As minhas memórias dos filmes que vi, dos lugares que visitei, das descobertas que fiz e de encontros que resultaram em amizades que perduram voltaram com o primeiro visionamento deste magnífico documentário. Durante todo este tempo a programar cinema, poucas vezes me senti tão próximo do que vi e vivi, um filme emocional onde as fotografias ganham movimento com a voz da sua autora e colidem numa rara experiência cinemática e sensorial.
'I'm not everything I want to be', é um grande titulo existencialista, fez-me de novo ficar fascinado com o cinema independente, subitamente ao ver este filme, uma fotógrafa Libuše Jarcovjáková que desconhecia e uma jovem realizadora Klára Tasovská, fizeram-me viajar no tempo, comecei por pensar em Nan Goldin e em Chris Marker para a seguir viajar nas suas fotografias até às minhas primeiras incursões numa Europa anterior à queda do muro de Berlim, uma página longa e memorável da história da Europa na guerra fria que ainda espreitei e em que cresci longe de tudo na aldeia em que vivia e ao mesmo tempo num país que também era europeu, ou queria ser.
Da Primavera de Praga a Berlim e a Tóquio viajamos numa história íntima e reveladora de um tempo passado ao longo de cinco décadas num percurso tão único quanto universal e corajoso na luta duma mulher pela sua independência nos dias e na história duma Europa que mudava a cada dia e a cada noite rumo ao futuro. Do underground ao mundo da moda e do quotidiano duro cheio de interrogações pela passagem do tempo.
A magia continua na sala de cinema, lugar único de encontro com histórias como estas que nos enriquecem, que trazemos connosco quando saímos para a rua e nos deparamos com a outra realidade, a nossa.
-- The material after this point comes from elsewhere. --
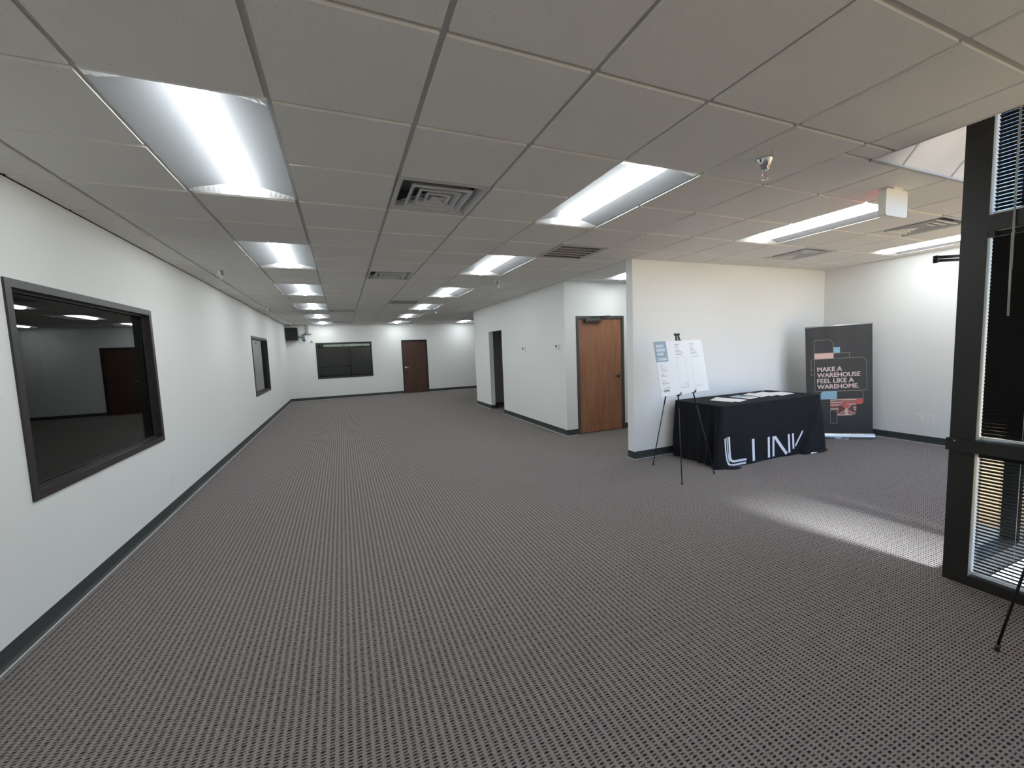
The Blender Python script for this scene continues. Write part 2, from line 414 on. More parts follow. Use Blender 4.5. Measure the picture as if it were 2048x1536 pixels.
# ceiling edge turning up to the storefront head
sl = 1.29
b = MB(); b.mi(M['tile']); b.mi(M['tee'])
zt = lambda d: ZC + sl * d
dx, dy = XS + .06 - XE, YE - (YS - .06)
xc, yc = XE + dx, YE - dx
b.poly([(XE, YE, ZC), (XR, YE, ZC), (XR, YE - dy, zt(dy)), (XE + dy, YE - dy, zt(dy)), ], M['tile'])
b.poly([(XE, YE, ZC), (XE + dx, YE - dx, zt(dx)), (XE + dx, YN, zt(dx)), (XE, YN, ZC)], M['tile'])
for i in range(7, 14):                          # joints running up the slope
    x = gx(i); o = .004
    b.poly([(x - .009, YE, ZC - o), (x + .009, YE, ZC - o), (x + .009, YE - dy, zt(dy) - o), (x - .009, YE - dy, zt(dy) - o)], M['tee'])
b.box((XE, YE - .012, ZC - .002), (XR, YE + .012, ZC + .01), M['tee'])
b.box((XE - .006, YN, ZC - .001), (XE + .006, YE, ZC + .01), M['tile'])
struct('trim_1', b, 'ceiling edge sloping up to the storefront', 'ceiling trim')

# roof over everything, keeps daylight out of the ceiling void
b = MB(); b.mats.append(M['unseen_slab'])
b.box((XL - .3, YN - .3, 3.1), (XS + .06, YB + .3, 3.2)); b.box((XS + .06, YS - .06, 3.1), (XR + 1.4, YB + .3, 3.2))
for a_, c_ in (((XL - .3, YN - .3), (XS + .06, YN - .2)), ((XL - .3, YN - .3), (XL - .2, YB + .3)), ((XL - .3, YB + .2), (XR + 1.4, YB + .3)), ((XR + 1.3, YS), (XR + 1.4, YB + .3)), ((XR + .15, YS - .06), (XR + 1.4, YS + .04))): b.box((a_[0], a_[1], 2.6), (c_[0], c_[1], 3.1))
struct('roof', b, 'flat roof over the rooms', 'roof')

# ------------------------------------------------------------------ walls
def wall_x(name, x, thick, y0, y1, holes=(), label=None, top=ZC, m='wall'):
    """wall whose visible face lies at x, body on the side of sign(thick)"""
    b = MB(); b.mats.append(M[m]); xa, xb = x, x + thick
    ys = sorted({y0, y1, *[h[0] for h in holes], *[h[1] for h in holes]})
    for a, c in zip(ys, ys[1:]):
        hs = [h for h in holes if h[0] <= a and h[1] >= c]
        if not hs: b.box((xa, a, 0), (xb, c, top))
        else:
            if hs[0][2] > 0: b.box((xa, a, 0), (xb, c, hs[0][2]))
            b.box((xa, a, hs[0][3]), (xb, c, top))
    return struct(name, b, label, 'wall')
def wall_y(name, y, thick, x0, x1, holes=(), label=None, top=ZC, m='wall'):
    b = MB(); b.mats.append(M[m]); ya, yb = y, y + thick
    xs = sorted({x0, x1, *[h[0] for h in holes], *[h[1] for h in holes]})
    for a, c in zip(xs, xs[1:]):
        hs = [h for h in holes if h[0] <= a and h[1] >= c]
        if not hs: b.box((a, ya, 0), (c, yb, top))
        else:
            if hs[0][2] > 0: b.box((a, ya, 0), (c, yb, hs[0][2]))
            b.box((a, ya, hs[0][3]), (c, yb, top))
    return struct(name, b, label, 'wall')
W1 = (3.162, 5.034, .749, 2.020)
W2 = (9.815, 11.706, .728, 1.992)
W3 = (-.806, 1.031, .727, 1.979)
D1 = (3.691, 4.670, 0, 2.028)
D2 = (2.083, 3.034, 0, 2.000)
OP = (8.930, 9.830, 0, 1.965)
I = .02
wall_x('wall_left', XL, -.14, YN, YB + .14, [(W1[0] + I, W1[1] - I, W1[2] + I, W1[3] - I), (W2[0] + I, W2[1] - I, W2[2] + I, W2[3] - I)], 'long white wall on the left with two dark framed windows')
wall_y('wall_far', YB, .14, XL, XR + 1.1, [(W3[0] + I, W3[1] - I, W3[2] + I, W3[3] - I), (D2[0] + I, D2[1] - I, 0, D2[3] - I)], 'white end wall with a window and a dark door')
wall_x('wall_corridor', XH, .112, YH, YHE, [OP], 'white wall with thermostats and an open doorway')
wall_y('wall_alcove', YH, .112, XH + .112, XR + 1.1, [(D1[0] + I, D1[1] - I, 0, D1[3] - I)], 'white wall holding the reddish wooden door')
wall_y('wall_block_end', YHE, -.112, XH + .112, XR + 1.1, (), 'white wall turning right at the far end of the corridor wall')
wall_y('wall_partition', YP, .125, XH + .018, XR, (), 'cream lit white partition behind the draped table')
wall_x('wall_right', XR, .14, YS - .05, YP + .125, (), 'white wall on the right behind the banner', top=3.05)
wall_x('wall_alcove_end', XR + 1.0, .1, YP + .125, YHE, (), 'white wall closing the alcove')
wall_x('wall_far_right', XR + 1.0, .1, YHE, YB + .14, (), 'white wall far right beyond the block')
wall_y('wall_alcove_back', YP + .125, -.10, XR + .14, XR + 1.1, (), 'white wall behind the alcove')
wall_y('wall_back', YN, -.14, XL - .14, XS + .06, [(-1.3, 3.0, 2.15, 2.5)], 'white wall behind the viewer', top=3.05)

# dark rooms behind the openings
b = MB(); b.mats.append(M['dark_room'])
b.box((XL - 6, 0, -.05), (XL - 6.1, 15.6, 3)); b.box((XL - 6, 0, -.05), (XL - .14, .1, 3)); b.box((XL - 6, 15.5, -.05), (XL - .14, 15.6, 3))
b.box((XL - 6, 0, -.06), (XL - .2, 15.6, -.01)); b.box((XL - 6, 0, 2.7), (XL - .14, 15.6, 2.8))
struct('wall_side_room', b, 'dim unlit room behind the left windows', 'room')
b = MB(); b.mats.append(M['block'])
yw = YB + 4.2
b.box((-4, yw, -.05), (6, yw + .1, 4)); b.box((-4, YB + .14, -.05), (-4.1, yw, 4)); b.box((6, YB + .14, -.05), (6.1, yw, 4))
b.box((-4, YB + .2, -.06), (6, yw, -.01)); b.box((-4, YB + .14, 3.9), (6, yw, 4)); b.box((-4.1, YB + .2, 2.6), (6.1, YB + .3, 4)); b.box((-4.1, YB + .14, -.05), (XL - .1, YB + .2, 4)); b.box((8.5, YB + .14, -.05), (6, YB + .2, 4))
struct('wall_warehouse', b, 'grey block walls of the warehouse behind the end window', 'room')

# ------------------------------------------------------------------ cove base along the walls
def base(name, pts, label):
    """pts: polyline on the floor along the wall faces, room on the left-hand side"""
    b = MB(); b.mi(M['base']); b.mi(M['toe'])
    prof = [(0, .100), (.004, .100), (.0045, .030), (.007, .016), (.013, .006), (.018, .0045)]
    toe = [(.018, .0045), (.0265, .004), (.0275, 0)]
    P = [Vector((p[0], p[1], 0)) for p in pts]; n = len(P); dirs = [(P[i + 1] - P[i]).normalized() for i in range(n - 1)]
    offs = []
    for i in range(n):
        d0 = dirs[max(i - 1, 0)]; d1 = dirs[min(i, n - 2)]
        n0 = Vector((-d0.y, d0.x, 0)); n1 = Vector((-d1.y, d1.x, 0)); m_ = (n0 + n1); m_ = m_ / max(m_.dot(n0), .3)
        offs.append(m_)
    for seg, mm in ((prof, M['base']), (toe, M['toe'])):
        for i in range(n - 1):
            for (o0, z0), (o1, z1) in zip(seg, seg[1:]):
                b.poly([P[i] + offs[i] * o0 + Vector((0, 0, z0)), P[i] + offs[i] * o1 + Vector((0, 0, z1)), P[i + 1] + offs[i + 1] * o1 + Vector((0, 0, z1)), P[i + 1] + offs[i + 1] * o0 + Vector((0, 0, z0))], mm)
    for i in (0, n - 1):
        b.poly([P[i] + offs[i] * o + Vector((0, 0, z)) for o, z in prof + toe[1:] + [(0, 0)]], M['base'])
    struct(name, b, label, 'baseboard')
base('baseboard_far_left', [(D2[0], YB), (XL, YB), (XL, YN)], 'dark cove base along the left wall and end wall')
base('baseboard_far_right', [(XR + 1.0, YB), (D2[1], YB)], 'dark cove base right of the far door')
base('baseboard_corridor', [(XH + .112, OP[1]), (XH, OP[1]), (XH, YHE), (XR + 1, YHE)], 'dark cove base beyond the open doorway')
base('baseboard_hall', [(D1[0], YH), (XH, YH), (XH, OP[0]), (XH + .112, OP[0])][::1], 'dark cove base below the thermostats')
base('baseboard_alcove', [(XR + 1.0, YH), (D1[1], YH)], 'dark cove base right of the reddish door')
base('baseboard_partition', [(XR, YS), (XR, YP), (XH + .018, YP), (XH + .018, YP + .125), (XR + .9, YP + .125)], 'dark cove base around the partition and right wall')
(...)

E agora, onde estamos? (Dario Oliveira)
Eram tempos de uma enorme asfixia na Praga após a invasão Soviética para uma jovem que estava certa que não queria ser mãe, que sentia uma atracção pela cena queer e que queria ser… fotógrafa. Essa fotógrafa sentiu o impulso visceral de se libertar e fugir do país onde nascera. Falamos sobre Libuše Jarcovjáková e a máquina fotográfica é a sua companheira constante, com ela captura os dias e, sobretudo, as noites em milhares de fotografias analógicas: Fotografa a cena queer de Praga, foge para a Berlim Ocidental e anos mais tarde testemunha a queda da Cortina de Ferro, voa até Tóquio onde se aventura na fotografia de moda, regressa à Europa, regressa a casa, voltar a arriscar sair. E procura descobrir quem é, narrando dilemas que se revelam intemporais. Em I'm Not Everything I Want to Be com apenas as fotografias e as entradas dos diários que ela mesma lê, Libuše Jarcovjáková e Klára Tasovská constroem um retrato íntimo e corajoso da busca incessante da identidade, do conhecimento do próprio corpo, da descoberta da sexualidade, da inestimável emancipação, do singelo dia-a-dia, e das complexas teias das emoções.